JOB » Each line containing the word "scene" must be reported.
begin EXTRACTED RECORDS
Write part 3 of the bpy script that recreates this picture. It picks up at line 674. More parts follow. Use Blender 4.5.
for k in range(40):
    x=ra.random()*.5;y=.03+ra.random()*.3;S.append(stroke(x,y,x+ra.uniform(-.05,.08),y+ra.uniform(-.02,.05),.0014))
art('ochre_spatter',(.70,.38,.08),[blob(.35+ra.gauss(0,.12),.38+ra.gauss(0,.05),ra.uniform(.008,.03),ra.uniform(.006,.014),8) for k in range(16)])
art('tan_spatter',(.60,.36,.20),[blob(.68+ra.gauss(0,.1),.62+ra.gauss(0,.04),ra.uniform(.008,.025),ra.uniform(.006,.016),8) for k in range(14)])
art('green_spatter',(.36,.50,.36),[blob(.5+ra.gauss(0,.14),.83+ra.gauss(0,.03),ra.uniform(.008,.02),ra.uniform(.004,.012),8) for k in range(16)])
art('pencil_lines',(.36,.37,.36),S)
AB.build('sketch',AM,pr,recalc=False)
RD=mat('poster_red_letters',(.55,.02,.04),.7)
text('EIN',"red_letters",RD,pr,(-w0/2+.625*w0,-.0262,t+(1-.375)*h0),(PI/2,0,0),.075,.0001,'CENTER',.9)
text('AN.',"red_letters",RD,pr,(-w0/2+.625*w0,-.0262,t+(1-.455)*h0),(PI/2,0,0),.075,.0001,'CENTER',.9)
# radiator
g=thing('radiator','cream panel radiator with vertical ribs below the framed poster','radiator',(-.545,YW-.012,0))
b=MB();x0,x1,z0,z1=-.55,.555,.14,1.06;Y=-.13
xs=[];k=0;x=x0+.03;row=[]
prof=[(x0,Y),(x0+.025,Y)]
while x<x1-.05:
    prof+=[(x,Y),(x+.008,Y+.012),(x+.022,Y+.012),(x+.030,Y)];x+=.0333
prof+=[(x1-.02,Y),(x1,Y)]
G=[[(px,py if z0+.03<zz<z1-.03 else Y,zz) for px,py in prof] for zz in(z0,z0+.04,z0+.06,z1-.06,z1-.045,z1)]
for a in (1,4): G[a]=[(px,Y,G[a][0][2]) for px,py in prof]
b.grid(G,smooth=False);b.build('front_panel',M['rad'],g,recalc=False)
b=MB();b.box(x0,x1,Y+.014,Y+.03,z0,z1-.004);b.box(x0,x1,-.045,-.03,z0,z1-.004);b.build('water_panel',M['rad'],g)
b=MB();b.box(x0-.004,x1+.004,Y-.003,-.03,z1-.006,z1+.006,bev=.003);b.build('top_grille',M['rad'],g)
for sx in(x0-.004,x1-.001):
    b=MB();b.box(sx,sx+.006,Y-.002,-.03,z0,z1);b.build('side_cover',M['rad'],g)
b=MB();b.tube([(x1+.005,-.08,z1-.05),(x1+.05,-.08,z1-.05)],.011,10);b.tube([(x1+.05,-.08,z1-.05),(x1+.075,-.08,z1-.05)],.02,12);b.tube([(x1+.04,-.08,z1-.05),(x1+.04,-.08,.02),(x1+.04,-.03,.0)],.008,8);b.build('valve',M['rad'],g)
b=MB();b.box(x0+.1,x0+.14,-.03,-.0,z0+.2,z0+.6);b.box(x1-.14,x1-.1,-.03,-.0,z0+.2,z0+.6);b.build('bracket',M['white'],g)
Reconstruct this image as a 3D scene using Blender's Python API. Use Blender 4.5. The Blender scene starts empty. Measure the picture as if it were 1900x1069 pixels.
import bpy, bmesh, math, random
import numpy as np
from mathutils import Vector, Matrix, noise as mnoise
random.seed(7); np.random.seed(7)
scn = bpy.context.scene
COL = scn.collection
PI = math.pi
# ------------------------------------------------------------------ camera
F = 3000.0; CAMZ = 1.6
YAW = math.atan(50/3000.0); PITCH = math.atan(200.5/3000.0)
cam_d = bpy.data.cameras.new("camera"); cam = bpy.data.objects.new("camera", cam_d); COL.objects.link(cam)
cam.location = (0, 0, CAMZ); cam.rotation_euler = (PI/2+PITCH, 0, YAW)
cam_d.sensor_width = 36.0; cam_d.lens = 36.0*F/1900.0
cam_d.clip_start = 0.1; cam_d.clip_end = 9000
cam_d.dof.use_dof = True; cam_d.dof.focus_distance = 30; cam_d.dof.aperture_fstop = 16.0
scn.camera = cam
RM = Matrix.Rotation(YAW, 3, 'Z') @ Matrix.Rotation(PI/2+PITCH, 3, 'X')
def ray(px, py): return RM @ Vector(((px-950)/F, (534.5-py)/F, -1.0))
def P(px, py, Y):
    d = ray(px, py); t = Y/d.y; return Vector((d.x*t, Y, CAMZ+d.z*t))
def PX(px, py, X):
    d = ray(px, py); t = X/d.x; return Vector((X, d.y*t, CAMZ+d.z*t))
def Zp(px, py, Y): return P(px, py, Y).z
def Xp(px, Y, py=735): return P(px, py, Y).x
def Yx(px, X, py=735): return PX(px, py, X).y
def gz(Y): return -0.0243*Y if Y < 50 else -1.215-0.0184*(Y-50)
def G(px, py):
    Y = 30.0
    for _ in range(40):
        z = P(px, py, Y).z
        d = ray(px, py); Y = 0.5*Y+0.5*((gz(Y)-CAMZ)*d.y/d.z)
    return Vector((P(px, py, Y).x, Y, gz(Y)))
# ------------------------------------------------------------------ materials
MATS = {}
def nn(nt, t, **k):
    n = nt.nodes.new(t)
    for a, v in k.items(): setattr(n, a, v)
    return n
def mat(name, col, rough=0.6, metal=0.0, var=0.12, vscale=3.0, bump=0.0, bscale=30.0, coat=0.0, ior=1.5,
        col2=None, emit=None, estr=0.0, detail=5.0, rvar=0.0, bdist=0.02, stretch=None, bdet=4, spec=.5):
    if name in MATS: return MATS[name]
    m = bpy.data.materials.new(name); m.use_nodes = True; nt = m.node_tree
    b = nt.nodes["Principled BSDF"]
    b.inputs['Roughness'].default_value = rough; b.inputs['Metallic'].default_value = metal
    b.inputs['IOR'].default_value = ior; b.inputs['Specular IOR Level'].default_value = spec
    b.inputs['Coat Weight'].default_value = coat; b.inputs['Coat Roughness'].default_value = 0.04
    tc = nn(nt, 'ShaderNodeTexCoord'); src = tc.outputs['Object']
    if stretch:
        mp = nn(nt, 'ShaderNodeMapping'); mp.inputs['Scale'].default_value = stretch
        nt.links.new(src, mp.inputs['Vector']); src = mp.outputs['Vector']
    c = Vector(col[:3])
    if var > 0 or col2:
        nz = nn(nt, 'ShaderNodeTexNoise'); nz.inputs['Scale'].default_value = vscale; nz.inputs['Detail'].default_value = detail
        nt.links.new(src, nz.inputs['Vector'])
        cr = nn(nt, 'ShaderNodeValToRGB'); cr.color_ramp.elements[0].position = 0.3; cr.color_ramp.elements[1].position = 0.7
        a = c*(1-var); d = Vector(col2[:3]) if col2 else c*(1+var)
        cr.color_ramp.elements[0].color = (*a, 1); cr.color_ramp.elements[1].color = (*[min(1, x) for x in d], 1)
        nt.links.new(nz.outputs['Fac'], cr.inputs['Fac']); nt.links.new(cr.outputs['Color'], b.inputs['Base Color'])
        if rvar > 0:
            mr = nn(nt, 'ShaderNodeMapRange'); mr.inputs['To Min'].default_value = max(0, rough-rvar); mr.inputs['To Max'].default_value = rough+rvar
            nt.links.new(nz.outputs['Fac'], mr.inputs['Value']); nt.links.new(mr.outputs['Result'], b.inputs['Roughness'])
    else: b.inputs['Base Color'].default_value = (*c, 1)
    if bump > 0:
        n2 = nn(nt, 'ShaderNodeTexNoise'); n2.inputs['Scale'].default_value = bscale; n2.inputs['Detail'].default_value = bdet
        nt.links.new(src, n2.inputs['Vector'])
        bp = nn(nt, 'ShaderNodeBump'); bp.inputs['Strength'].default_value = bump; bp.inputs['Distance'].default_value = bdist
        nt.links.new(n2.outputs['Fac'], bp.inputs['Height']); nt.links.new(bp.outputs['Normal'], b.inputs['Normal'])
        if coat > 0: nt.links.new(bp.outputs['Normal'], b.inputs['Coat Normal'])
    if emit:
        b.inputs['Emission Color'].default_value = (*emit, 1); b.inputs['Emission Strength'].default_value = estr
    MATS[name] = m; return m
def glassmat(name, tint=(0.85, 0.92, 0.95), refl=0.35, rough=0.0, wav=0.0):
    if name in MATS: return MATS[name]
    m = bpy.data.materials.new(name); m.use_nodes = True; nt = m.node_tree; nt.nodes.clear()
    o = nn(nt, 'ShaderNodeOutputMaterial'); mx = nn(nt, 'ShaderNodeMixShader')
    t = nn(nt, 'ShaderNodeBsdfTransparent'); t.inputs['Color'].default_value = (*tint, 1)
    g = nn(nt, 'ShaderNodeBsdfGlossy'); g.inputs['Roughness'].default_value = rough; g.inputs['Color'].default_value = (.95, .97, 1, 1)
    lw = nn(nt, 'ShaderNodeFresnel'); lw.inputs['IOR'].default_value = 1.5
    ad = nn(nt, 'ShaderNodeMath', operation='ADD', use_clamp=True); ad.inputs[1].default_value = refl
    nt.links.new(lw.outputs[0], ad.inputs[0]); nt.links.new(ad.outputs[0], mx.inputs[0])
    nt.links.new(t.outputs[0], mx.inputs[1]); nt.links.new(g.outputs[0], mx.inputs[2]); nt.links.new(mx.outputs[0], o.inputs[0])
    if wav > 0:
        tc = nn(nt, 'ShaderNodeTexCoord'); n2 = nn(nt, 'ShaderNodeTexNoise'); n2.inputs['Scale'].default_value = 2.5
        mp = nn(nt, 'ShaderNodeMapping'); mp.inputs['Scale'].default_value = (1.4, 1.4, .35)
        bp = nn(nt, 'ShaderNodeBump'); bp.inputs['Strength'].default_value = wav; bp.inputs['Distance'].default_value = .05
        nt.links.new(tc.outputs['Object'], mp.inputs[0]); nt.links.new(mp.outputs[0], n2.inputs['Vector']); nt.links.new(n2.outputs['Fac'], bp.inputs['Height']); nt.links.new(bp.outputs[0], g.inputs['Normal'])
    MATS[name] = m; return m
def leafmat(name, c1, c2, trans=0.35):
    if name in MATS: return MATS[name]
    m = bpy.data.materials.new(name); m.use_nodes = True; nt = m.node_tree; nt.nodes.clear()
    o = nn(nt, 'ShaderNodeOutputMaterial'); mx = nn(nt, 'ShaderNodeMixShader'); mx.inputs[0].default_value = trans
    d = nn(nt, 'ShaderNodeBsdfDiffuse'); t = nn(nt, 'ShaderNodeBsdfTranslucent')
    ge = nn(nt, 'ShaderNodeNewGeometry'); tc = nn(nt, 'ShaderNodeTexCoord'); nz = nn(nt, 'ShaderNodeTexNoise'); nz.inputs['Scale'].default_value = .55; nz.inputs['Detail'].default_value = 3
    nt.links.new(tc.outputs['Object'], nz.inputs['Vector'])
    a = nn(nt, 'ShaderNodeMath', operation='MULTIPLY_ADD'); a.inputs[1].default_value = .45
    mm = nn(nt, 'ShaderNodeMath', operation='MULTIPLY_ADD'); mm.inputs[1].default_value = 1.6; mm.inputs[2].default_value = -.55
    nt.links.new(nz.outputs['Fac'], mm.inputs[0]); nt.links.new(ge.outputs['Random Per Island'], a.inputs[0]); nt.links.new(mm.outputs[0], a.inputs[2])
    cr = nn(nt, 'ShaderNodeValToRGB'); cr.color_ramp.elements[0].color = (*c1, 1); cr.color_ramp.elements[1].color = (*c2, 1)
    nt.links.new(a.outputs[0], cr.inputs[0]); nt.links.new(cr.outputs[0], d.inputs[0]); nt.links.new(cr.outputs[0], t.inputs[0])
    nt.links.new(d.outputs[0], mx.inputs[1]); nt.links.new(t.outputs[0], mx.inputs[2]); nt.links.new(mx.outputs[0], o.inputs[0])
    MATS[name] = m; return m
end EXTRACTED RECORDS
TASK RESPONSE »
Reconstruct this image as a 3D scene using Blender's Python API. Use Blender 4.5. The Blender scene starts empty. Measure the picture as if it were 1900x1069 pixels.
scn = bpy.context.scene